About DTI Re Heat Green Tech, Production

Increased energy efficiency is central to meeting the UK energy and greenhouse gas emission targets. There are also strong financial reasons to adopting energy efficient solutions including lower operational costs leading to lower fuel bills.

One third of the total energy consumption in the UK is used for space heating alone.

There is an increasing need to provide energy efficiency systems with the ability to recover and store waste energy for reuse locally. Energy storage is an essential part of heat recovery system as it allows for fluctuations and deviations to be balanced out and allows the gap between availability of energy and the demand for energy to be bridged.  nergy storage is also essential for renewable energy sources (wind, solar) that produce energy intermittently.

Therefore an energy recovery system suitable for home and industrial application is required which can capture waste heat and store it for use in localised heating at a later time which helps contractors meet with Part L of Schedule 1 to the Building Regulations which is concerned with the conservation of fuel and power in buildings and is supported by L1A(ADL1A) and L1B(ADL1B) for dwellings.

Project outline

The project aimed to develop a thermal energy recovery system suitable for home and industrial applications which uses adsorption and exothermic technology to store and deliver waste heat captured through advanced heat pipe technology, as well as take energy from intermittent renewable sources.
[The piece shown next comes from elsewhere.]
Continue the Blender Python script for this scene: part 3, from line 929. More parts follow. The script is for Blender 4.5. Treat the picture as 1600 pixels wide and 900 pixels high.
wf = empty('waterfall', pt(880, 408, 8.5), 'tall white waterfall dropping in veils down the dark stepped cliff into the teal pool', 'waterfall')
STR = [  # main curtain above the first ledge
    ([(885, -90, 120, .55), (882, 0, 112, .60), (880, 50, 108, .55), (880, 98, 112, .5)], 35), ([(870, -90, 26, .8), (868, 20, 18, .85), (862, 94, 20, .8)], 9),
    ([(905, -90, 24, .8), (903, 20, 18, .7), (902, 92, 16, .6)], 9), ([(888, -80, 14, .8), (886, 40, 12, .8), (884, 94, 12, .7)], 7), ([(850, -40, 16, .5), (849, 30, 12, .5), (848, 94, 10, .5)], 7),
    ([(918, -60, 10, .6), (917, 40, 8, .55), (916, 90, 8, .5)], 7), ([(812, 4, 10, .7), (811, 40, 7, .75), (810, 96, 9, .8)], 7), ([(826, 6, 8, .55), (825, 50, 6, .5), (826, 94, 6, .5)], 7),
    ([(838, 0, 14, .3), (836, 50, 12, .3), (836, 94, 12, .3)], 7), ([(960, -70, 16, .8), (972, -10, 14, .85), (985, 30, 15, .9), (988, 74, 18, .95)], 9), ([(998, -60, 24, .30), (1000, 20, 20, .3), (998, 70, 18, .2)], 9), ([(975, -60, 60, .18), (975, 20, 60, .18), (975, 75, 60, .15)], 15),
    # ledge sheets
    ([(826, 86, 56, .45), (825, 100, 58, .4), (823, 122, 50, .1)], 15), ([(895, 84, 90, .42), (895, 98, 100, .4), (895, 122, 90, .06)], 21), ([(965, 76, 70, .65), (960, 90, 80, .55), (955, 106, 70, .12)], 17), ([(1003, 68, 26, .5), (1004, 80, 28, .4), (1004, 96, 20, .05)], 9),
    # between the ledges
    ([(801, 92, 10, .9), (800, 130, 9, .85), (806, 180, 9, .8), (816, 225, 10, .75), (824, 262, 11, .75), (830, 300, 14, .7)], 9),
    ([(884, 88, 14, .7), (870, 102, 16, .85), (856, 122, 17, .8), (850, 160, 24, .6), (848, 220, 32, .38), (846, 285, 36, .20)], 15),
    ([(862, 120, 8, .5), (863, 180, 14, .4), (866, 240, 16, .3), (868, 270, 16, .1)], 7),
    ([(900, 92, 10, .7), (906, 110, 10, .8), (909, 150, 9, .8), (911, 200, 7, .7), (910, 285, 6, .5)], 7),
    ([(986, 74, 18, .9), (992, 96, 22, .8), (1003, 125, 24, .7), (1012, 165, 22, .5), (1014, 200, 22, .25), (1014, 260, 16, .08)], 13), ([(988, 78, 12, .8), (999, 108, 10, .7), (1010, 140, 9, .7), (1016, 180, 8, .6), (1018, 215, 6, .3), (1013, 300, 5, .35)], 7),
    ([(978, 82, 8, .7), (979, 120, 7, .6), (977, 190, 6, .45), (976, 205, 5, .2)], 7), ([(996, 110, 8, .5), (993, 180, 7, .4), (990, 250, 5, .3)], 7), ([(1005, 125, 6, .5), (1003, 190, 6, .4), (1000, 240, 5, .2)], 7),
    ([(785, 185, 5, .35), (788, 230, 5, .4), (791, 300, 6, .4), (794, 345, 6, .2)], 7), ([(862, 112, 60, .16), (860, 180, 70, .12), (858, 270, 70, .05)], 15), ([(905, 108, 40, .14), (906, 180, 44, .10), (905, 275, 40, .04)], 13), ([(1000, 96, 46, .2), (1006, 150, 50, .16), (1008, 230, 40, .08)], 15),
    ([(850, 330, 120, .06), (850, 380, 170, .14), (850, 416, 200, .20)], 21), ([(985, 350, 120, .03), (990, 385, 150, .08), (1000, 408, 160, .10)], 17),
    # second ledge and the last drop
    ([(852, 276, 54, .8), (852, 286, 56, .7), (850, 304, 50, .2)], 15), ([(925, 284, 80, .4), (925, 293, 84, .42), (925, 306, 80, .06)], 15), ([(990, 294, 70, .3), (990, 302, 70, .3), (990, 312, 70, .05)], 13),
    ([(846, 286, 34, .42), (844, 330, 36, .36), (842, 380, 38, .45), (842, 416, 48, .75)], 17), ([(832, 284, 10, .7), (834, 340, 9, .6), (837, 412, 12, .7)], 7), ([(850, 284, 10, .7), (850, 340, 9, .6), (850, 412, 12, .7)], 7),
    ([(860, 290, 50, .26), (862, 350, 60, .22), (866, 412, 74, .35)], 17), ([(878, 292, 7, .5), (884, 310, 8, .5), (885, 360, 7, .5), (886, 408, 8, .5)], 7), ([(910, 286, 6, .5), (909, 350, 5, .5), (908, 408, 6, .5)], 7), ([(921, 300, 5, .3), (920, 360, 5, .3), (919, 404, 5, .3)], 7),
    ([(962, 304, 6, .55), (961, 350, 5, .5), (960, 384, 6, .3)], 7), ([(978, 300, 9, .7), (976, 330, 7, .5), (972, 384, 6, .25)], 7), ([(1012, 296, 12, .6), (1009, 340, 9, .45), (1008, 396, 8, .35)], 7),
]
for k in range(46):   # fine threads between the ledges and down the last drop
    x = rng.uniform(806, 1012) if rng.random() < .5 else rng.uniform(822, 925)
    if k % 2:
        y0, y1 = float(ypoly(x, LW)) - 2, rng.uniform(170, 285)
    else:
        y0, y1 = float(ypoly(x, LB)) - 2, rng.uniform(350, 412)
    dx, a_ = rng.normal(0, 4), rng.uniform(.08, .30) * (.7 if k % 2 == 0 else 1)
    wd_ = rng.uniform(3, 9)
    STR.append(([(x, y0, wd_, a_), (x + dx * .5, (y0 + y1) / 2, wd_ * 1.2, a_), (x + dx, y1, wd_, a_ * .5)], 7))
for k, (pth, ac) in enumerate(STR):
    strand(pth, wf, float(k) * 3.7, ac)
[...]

Developments were undertaken in the following areas.

  1. Heat pipe Technology
  2. Exothermic material chemistry
  3. System design

Technical Objectives

  • To develop an adsorbent material capable of 2000 cycles of adsorption / desorption and achieving exothermic reaction temperature of 60°C, and increase thermal transfer of the adsorbent material.
  • Develop a model for waste heat recovery and reuse for polymer processing and domestic environments
  • Develop a heat pipe system capable of rapid transfer of heat into the adsorber from the waste heat source 
  • design a complete system to take waste heat for use and storage for reuse
  • produce 2 pre-production prototype heat recovery storage and reuse systems

Economic objectives

  • Improve building energy systems through the reuse of waste heat for a localised need.
  • Identify a number of waste heat sources which could be recovered for localised water heating and environmental temperature control to reduce building energy costs and service costs.
  • Create new technology for renewable energy conservation.

Example Application

A thermal energy recovery system suitable for industrial applications which will use adsorption and exothermic technology to store and deliver waste heat captured through advanced heat pipe technology has been developed.

A prototype demonstrator has been developed that can store waste heat and reuse by exothermic reaction when needed. The prototype uses a silicate mineral called zeolite that is dried using the waste heat radiating from an injection moulding machine by means of heat pipe and air technology, this is known as the drying phase.

Once the 5kg of zeolite held in the Re-Heat system has been dried using approximately 4000KJ of waste heat from the injection moulding machine, the zeolite can absorb moisture under control, and in doing so has the potential energy of over 1000KJ to be used as and when needed. This energy could be used to help dry the polymer ready for  process.